Smart Cars

A Smart Car wouldn't have to understand language, but it would help.  Even then all it would
need is simple street addresses and phrases like "wait until I put my luggage in the trunk."

Smart cars should be worth quite a bit and funding for such a project would be available.



http://dsc.discovery.com/news/2007/05/09/smartcar_tec.html?
category=technology&guid=20070509103000
May 9, 2007 — So-called "intelligent" cars fitted with sensors to predict traffic flows can
deliver the same fuel efficiency as vaunted hybrid vehicles, according to a study published on
Wednesday.  Hybrid vehicles such as the highly popular Toyota Prius have an electric motor
and a fossil-fuel engine, which are deployed at different stages of the driving cycle to deliver
fuel economies.  In contrast, "intelligent" cars are conventional vehicles would be fitted with
telematics.  These are sensors and receivers that work in a network, swapping information
about the traffic ahead in order to speed up the car or slow it down so that the ride is smooth
and avoids the stop-start phenomenon that so drains fuel.    The technology for road telematics
already exists, but given questions on safety and other issues that surround it, it is only being
deployed in a small handful of field tests.  Engineers at Australia's University of Melbourne
compared how the two novel technologies matched up on fuel efficiency.  They used an
unconverted saloon, or sedan, as the benchmark and three different driving cycles,
configured to the Australian, American and European urban lifestyles, for the test runs.  A
hybrid version of the car would deliver fuel economy of 15-25 percent over the unconverted
vehicle, they calculated.  But this saving was matched when the benchmark car was fitted
with basic telematics that predicted traffic flows as little as seven seconds ahead, as
determined by the Australian drive cycle.

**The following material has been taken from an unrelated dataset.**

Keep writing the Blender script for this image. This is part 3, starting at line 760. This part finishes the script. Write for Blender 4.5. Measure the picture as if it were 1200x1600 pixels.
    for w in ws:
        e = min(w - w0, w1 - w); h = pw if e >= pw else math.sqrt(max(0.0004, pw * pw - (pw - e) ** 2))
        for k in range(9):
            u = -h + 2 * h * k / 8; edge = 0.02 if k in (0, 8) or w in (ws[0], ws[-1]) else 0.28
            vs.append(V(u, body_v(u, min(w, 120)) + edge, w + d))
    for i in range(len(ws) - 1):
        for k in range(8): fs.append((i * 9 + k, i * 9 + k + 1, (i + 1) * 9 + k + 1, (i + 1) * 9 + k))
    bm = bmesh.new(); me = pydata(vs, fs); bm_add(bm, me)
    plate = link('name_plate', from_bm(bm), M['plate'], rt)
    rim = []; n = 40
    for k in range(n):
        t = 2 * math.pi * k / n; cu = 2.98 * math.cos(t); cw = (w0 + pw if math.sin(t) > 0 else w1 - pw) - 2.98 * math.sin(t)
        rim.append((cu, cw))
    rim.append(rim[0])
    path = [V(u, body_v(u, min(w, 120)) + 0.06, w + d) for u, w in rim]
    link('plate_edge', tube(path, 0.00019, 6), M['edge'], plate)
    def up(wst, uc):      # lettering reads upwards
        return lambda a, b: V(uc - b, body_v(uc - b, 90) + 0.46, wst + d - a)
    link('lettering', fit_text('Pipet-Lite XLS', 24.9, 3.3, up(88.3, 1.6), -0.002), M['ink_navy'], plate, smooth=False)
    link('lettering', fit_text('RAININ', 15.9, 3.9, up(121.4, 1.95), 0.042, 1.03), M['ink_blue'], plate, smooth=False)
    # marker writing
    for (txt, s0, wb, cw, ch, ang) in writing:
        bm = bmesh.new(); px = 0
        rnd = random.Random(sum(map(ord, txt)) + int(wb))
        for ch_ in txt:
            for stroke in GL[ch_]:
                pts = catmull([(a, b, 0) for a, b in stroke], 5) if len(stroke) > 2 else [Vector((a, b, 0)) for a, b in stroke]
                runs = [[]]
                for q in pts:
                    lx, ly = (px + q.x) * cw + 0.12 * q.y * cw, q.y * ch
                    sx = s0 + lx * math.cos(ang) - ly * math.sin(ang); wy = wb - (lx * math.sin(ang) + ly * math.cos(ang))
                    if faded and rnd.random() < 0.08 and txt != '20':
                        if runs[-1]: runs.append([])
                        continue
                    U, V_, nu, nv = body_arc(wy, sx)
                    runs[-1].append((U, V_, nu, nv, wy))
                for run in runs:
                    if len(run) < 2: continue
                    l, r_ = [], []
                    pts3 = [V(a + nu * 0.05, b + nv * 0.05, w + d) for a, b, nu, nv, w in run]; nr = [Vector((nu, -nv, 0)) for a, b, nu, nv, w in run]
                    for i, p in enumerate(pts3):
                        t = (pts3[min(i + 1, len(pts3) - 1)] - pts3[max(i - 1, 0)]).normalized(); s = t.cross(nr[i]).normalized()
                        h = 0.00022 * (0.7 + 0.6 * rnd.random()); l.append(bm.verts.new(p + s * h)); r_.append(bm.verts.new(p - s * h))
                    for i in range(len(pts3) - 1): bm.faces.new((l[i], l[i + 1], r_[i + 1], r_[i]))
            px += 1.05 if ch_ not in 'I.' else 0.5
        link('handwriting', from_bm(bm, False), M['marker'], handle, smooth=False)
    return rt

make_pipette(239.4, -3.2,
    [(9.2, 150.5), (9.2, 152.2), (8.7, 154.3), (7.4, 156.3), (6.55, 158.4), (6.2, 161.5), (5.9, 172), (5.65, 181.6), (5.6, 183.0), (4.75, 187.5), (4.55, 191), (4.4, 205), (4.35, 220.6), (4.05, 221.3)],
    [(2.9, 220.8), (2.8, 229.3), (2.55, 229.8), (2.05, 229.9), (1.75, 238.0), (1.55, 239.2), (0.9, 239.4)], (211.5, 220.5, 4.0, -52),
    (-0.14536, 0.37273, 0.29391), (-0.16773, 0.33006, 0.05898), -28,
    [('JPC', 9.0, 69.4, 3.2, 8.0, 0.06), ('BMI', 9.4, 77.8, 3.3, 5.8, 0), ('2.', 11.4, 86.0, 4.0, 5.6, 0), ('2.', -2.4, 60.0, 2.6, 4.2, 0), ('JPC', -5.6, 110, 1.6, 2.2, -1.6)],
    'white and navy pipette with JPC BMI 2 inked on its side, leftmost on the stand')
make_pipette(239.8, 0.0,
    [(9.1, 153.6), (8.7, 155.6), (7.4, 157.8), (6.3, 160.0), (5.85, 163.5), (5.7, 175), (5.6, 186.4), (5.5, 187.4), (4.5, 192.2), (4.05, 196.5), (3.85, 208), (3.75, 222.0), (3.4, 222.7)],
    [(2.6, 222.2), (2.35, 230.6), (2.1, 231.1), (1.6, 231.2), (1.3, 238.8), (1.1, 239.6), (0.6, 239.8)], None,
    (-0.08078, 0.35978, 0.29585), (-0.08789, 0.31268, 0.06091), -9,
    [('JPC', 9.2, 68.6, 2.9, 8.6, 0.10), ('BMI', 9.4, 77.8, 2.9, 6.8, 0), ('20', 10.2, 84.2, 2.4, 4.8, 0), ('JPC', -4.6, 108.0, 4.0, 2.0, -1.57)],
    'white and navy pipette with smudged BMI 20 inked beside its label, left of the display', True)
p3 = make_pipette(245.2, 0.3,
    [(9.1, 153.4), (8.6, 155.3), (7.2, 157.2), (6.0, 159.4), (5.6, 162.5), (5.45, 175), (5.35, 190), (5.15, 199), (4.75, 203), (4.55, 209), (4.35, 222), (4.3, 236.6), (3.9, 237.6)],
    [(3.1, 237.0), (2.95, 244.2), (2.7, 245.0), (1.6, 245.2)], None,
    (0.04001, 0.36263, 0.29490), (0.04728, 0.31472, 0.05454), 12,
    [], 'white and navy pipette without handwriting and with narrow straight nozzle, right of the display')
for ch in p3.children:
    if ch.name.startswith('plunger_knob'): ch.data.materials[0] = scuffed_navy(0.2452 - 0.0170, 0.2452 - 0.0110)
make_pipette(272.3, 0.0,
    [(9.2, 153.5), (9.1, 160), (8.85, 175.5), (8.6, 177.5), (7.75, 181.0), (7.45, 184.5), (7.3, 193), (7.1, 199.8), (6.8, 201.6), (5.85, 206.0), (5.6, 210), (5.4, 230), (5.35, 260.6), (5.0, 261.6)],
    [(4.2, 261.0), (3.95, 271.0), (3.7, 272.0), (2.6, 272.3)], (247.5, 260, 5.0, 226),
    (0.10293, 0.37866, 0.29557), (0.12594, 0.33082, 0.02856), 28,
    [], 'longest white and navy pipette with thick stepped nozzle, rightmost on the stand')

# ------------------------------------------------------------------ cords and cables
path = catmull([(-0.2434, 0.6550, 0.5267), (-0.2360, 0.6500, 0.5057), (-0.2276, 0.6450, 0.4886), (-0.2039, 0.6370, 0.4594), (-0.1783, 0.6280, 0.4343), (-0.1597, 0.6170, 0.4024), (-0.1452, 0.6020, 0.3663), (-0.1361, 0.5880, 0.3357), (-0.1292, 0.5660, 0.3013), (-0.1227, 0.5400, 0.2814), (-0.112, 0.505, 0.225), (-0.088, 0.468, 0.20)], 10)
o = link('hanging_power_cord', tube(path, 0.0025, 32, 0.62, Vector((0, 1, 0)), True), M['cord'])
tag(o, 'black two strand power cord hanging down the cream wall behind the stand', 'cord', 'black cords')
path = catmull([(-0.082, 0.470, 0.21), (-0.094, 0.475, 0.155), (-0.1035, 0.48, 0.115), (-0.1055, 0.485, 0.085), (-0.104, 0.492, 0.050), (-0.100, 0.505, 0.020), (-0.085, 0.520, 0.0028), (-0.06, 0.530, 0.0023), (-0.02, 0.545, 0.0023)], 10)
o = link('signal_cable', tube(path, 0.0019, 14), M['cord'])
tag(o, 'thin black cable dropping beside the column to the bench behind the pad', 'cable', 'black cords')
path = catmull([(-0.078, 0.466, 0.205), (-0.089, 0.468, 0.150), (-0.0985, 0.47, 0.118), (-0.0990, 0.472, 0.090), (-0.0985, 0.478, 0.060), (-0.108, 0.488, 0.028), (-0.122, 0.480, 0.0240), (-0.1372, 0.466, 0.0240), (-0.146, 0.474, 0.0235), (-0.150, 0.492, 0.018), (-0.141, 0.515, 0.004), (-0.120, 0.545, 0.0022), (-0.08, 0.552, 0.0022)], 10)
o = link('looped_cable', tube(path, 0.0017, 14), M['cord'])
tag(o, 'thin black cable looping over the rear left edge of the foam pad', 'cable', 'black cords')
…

Under the U.S. and European cycles, hybrid-matching fuel economy was reached with a look-
ahead predictability of less than 60 seconds.
If the predictability was boosted to 180 seconds, the newly-intelligent car was
33 percent
more fuel-efficient than when it was unconverted.

In their computations, the authors included factors such as the presence of "unintelligent"
cars on the road that would impede the efficiency of the look-forward technology.

The study appears in Transport Research Part C: Emerging Technologies, a journal published
by the Elsevier group.

The authors say the figures are useful contribution in the public-policy debate about fuel
economy, which is also a key issue in the fight against greenhouse-gas emissions.

If simple and effective sensor networks can be installed in cities and cars, people who are
interested in fuel-savings benefits will question the value of purchasing hybrids, given their
hefty price tag, the paper suggests.